Investment banker blames father at NY insider trading trial


NEW YORK (AP) — An investment banker defending himself against insider trading charges blamed his father Wednesday, saying through his lawyer that his father triggered over $1 million in illegal stock trades after hearing him talk about upcoming mergers and acquisitions.

Assistant Public Defender Mark Gombiner said it was a “sad story” that his client, Sean Stewart, was on trial because his father, Robert Stewart, “ended up betraying his son.” He called the father “weak, foolish and selfish.”

Gombiner said in an opening statement in Manhattan federal court that the son, a 35-year-old Yale-educated former athlete who was valedictorian of his high school class in North Merrick on Long Island, was making nearly $1 million annually as a banker before his arrest on insider trading charges.

Gombiner spoke after Assistant U.S. Attorney Brooke Cucinella said the government will prove Sean Stewart gave insider tips to his father in advance of five separate mergers and acquisitions of healthcare companies over four years while he worked at JPMorgan Chase & Co. and Perella Weinberg Partners LP.

The prosecutor said the father got a friend, Richard Cunniffe, to make the securities trades and they were supposed to share profits, though Robert Stewart only got $150,000 of the $1.1 million in illegal earnings.

She said the father used some of the profits to cover some of his son’s 2011 wedding costs, including the hiring of a photographer and the cost of a rehearsal dinner. Gombiner labeled those claims nonsense.

Cucinella said the evidence would include a taped conversation between Cunniffe and the elder Stewart in which the father recalls that this son served up tips to him “on a silver platter.”

The effort to show Sean Stewart received something in return for sharing secrets was an important part of the case after the 2nd U.S. Circuit Court of Appeals in December 2014 changed the landscape of insider trading law by directing prosecutors to show that the person supplying secrets received something of value in return. Stewart’s trial was the first to occur in Manhattan since that ruling.

Gombiner said the father — “a dreamer, a big talker and a terrible businessman” — was broke and desperate when he took advantage of his close relationship with his son to use information that was shared in confidence.

“He did not expect his father would betray his love and trust and confidence,” Gombiner said.

The father, Robert Stewart, 61, has pleaded guilty and was sentenced to a year of home detention. Cunniffe, 61, has pleaded guilty to charges and was expected to testify for the government against Sean Stewart in a bid for leniency at sentencing.

Gombiner called Cunniffe “a hustler, a man Sean Stewart has never met or spoken to.”

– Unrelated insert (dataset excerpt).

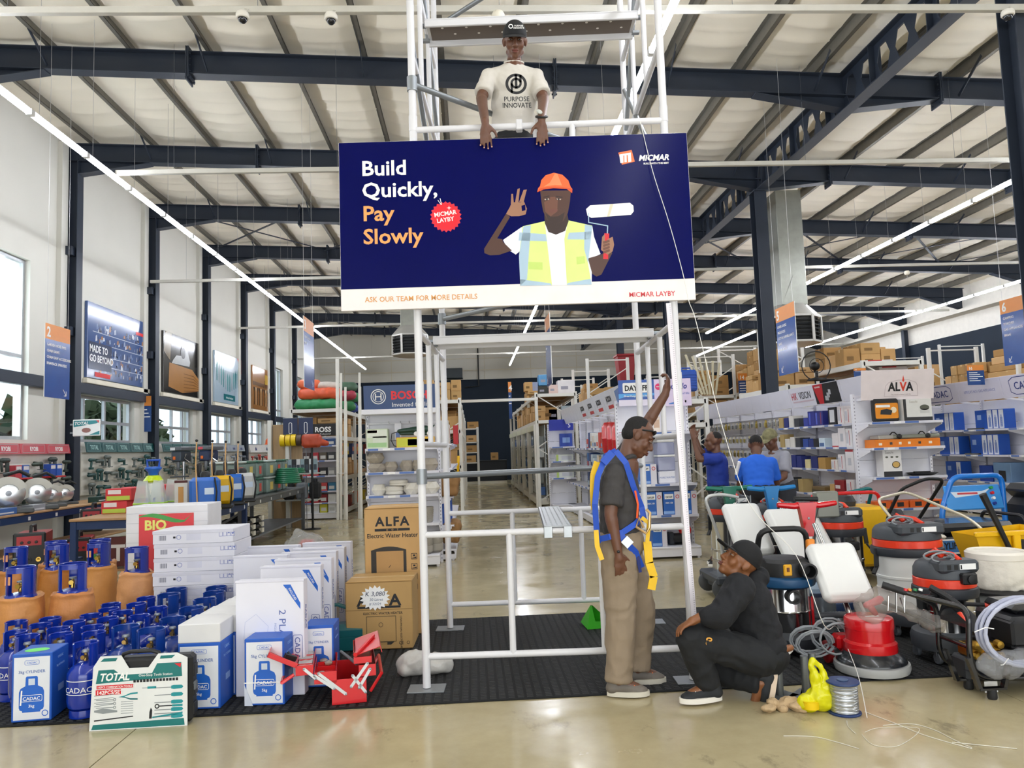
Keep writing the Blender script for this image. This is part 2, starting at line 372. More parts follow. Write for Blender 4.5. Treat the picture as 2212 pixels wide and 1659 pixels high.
# steel frame
def ibeam_x(mb,Y,x0,x1,d,bw=.2,tf=.014,d0=None):
 """rolled beam along X under the roof line"""
 d0 = d0 or d
 for a,b,da,db in ((x0,x1,d,d),):
  za,zb = zt(a),zt(b)
  for (t0,t1,w) in ((0,tf,bw),(d-tf,d,bw),(tf,d-tf,.011)):
   mb.add([(a,Y-w/2,za-t1),(b,Y-w/2,zb-t1),(b,Y+w/2,zb-t1),(a,Y+w/2,za-t1),(a,Y-w/2,za-t0),(b,Y-w/2,zb-t0),(b,Y+w/2,zb-t0),(a,Y+w/2,za-t0)],
                   [(0,3,2,1),(4,5,6,7),(0,1,5,4),(1,2,6,5),(2,3,7,6),(3,0,4,7)])
def haunch(mb,Y,x0,x1,d,extra):                 # tapered piece below the beam, deep at x0, nothing at x1
 for w,lo in ((.011,0),(.2,1)):
  a,b = zt(x0)-d-extra,zt(x1)-d
  if lo: v = [(x0,Y-w/2,a-.014),(x1,Y-w/2,b-.014),(x1,Y+w/2,b-.014),(x0,Y+w/2,a-.014),(x0,Y-w/2,a),(x1,Y-w/2,b),(x1,Y+w/2,b),(x0,Y+w/2,a)]
  else: v = [(x0,Y-w/2,a),(x1,Y-w/2,b-.001),(x1,Y+w/2,b-.001),(x0,Y+w/2,a),(x0,Y-w/2,zt(x0)-d),(x1,Y-w/2,b),(x1,Y+w/2,b),(x0,Y+w/2,zt(x0)-d)]
  mb.add(v,[(0,3,2,1),(4,5,6,7),(0,1,5,4),(1,2,6,5),(2,3,7,6),(3,0,4,7)])
GX = 5.8; STL = mat('#2e3541',.45,.0,.08,3,spec=.3)
for k,Y in enumerate(COLY[:9]):
 r = thing('roof_rafter','%s dark steel rafter from the front under the white roof sheets' % ORD[k],'rafter')
 b = MB(); ibeam_x(b,Y,XL+.05,XR-.1,.34); obj('rolled_beam',b,STL,r)
 for (a,c,e) in ((-7.2,-5.9,.24),(GX,GX-1.4,.2),(GX,GX+1.4,.2),(XR-.15,XR-1.6,.4)):
  b = MB(); haunch(b,Y,a,c,.34,e); obj('haunch',b,STL,r)
 for X in (-3.9,1.4,7.25,11.0):
  b = MB().bx(X-.022,X-.004,Y-.13,Y+.13,zt(X)-.44,zt(X)+.06).bx(X+.004,X+.022,Y-.13,Y+.13,zt(X)-.40,zt(X)+.06)
  sp = obj('splice_plate',b,STL,r)
  bb = MB()
  for s in (-1,1):
   for q in range(5): bb.at(MT((X,Y+s*.085,zt(X)-.39+.09*q)) @ MR(PI/2,4,'Y')).lathe([(.016,-.04),(.016,.04)],6)
  obj('bolt',bb,STL,sp)
 for i,X in enumerate(PURX):
  if i % 2 == 1 and X < XR-1 and Y > 9: obj('fly_brace',MB().bar((X,Y-.62,zt(X)+.07),(X,Y-.05,zt(X)-.27),.05,.012,(1,0,0)),STL,r)
PUR = mat('#77746c',.45,.5,.1,10)
for k,X in enumerate(PURX):
 b = MB(); z = zt(X)
 b.bx(X-.003,X+.003,YF,YB,z,z+.16); b.bx(X,X+.062,YF,YB,z,z+.006); b.bx(X-.062,X,YF,YB,z+.154,z+.16); b.bx(X+.056,X+.062,YF,YB,z,z+.022)
 tag(obj('purlin',b,PUR),'%s galvanized purlin from the window wall, running the length of the roof' % ORD[k],'purlin','roof purlins')
for k,Y in enumerate(COLY):                          # wall columns: rolled sections, flange to the room
 b = MB().bx(-7.212,-7.2,Y-.11,Y+.11,0,zt(-7.2)-.3).bx(-7.44,-7.212,Y-.006,Y+.006,0,zt(-7.4)).bx(-7.452,-7.44,Y-.11,Y+.11,0,zt(-7.4)); c = thing('column','%s dark steel column from the front along the window wall' % ORD[k],'column')
 obj('rolled_section',b,STL,c)
 for z in (3.9,5.4): obj('bracket',MB().bx(-7.43,-7.25,Y-.2,Y-.02,z,z+.16),STL,c)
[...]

After the jury left for the day, U.S. District Judge Laura Taylor Swain listened as Robert Stewart invoked his Fifth Amendment right not to incriminate himself in response to defense efforts to compel his testimony.

She said forcing his testimony could cause him adverse consequences.

Defense attorney Martin Cohen objected to the ruling, saying the defense now has no way to confront the father about his taped statements or otherwise attack his credibility.